Stated problem → Please write out the material below exactly as given.

Given information →
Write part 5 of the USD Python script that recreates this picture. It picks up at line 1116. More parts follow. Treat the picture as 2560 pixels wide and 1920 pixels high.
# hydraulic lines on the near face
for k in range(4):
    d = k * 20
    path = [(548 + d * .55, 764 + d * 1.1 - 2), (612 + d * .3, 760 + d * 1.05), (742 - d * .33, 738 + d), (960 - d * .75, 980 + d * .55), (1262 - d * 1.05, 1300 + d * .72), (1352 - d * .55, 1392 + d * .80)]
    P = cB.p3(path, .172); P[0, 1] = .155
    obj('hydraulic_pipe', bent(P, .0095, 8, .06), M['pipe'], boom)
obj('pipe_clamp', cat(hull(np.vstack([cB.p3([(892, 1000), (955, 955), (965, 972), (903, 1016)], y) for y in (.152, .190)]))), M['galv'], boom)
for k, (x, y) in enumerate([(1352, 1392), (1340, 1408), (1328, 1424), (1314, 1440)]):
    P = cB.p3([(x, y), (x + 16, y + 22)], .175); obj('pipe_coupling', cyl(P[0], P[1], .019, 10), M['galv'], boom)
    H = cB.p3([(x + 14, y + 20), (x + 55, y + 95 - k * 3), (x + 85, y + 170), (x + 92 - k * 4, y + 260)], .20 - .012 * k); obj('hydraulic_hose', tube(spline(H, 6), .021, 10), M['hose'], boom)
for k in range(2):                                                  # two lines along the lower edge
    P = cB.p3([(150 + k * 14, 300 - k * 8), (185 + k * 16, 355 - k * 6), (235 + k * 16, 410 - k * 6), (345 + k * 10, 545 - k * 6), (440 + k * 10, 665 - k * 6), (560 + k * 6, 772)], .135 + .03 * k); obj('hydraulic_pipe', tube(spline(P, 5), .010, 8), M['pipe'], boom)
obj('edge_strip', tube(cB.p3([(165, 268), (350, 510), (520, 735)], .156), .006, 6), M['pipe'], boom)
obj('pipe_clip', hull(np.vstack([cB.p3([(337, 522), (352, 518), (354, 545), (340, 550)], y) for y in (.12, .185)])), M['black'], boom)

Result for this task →
Write part 5 of the USD Python script that recreates this picture. It picks up at line 1116. More parts follow. Treat the picture as 2560 pixels wide and 1920 pixels high.
# hydraulic lines on the near face
for k in range(4):
    d = k * 20
    path = [(548 + d * .55, 764 + d * 1.1 - 2), (612 + d * .3, 760 + d * 1.05), (742 - d * .33, 738 + d), (960 - d * .75, 980 + d * .55), (1262 - d * 1.05, 1300 + d * .72), (1352 - d * .55, 1392 + d * .80)]
    P = cB.p3(path, .172); P[0, 1] = .155
    obj('hydraulic_pipe', bent(P, .0095, 8, .06), M['pipe'], boom)
obj('pipe_clamp', cat(hull(np.vstack([cB.p3([(892, 1000), (955, 955), (965, 972), (903, 1016)], y) for y in (.152, .190)]))), M['galv'], boom)
for k, (x, y) in enumerate([(1352, 1392), (1340, 1408), (1328, 1424), (1314, 1440)]):
    P = cB.p3([(x, y), (x + 16, y + 22)], .175); obj('pipe_coupling', cyl(P[0], P[1], .019, 10), M['galv'], boom)
    H = cB.p3([(x + 14, y + 20), (x + 55, y + 95 - k * 3), (x + 85, y + 170), (x + 92 - k * 4, y + 260)], .20 - .012 * k); obj('hydraulic_hose', tube(spline(H, 6), .021, 10), M['hose'], boom)
for k in range(2):                                                  # two lines along the lower edge
    P = cB.p3([(150 + k * 14, 300 - k * 8), (185 + k * 16, 355 - k * 6), (235 + k * 16, 410 - k * 6), (345 + k * 10, 545 - k * 6), (440 + k * 10, 665 - k * 6), (560 + k * 6, 772)], .135 + .03 * k); obj('hydraulic_pipe', tube(spline(P, 5), .010, 8), M['pipe'], boom)
obj('edge_strip', tube(cB.p3([(165, 268), (350, 510), (520, 735)], .156), .006, 6), M['pipe'], boom)
obj('pipe_clip', hull(np.vstack([cB.p3([(337, 522), (352, 518), (354, 545), (340, 550)], y) for y in (.12, .185)])), M['black'], boom)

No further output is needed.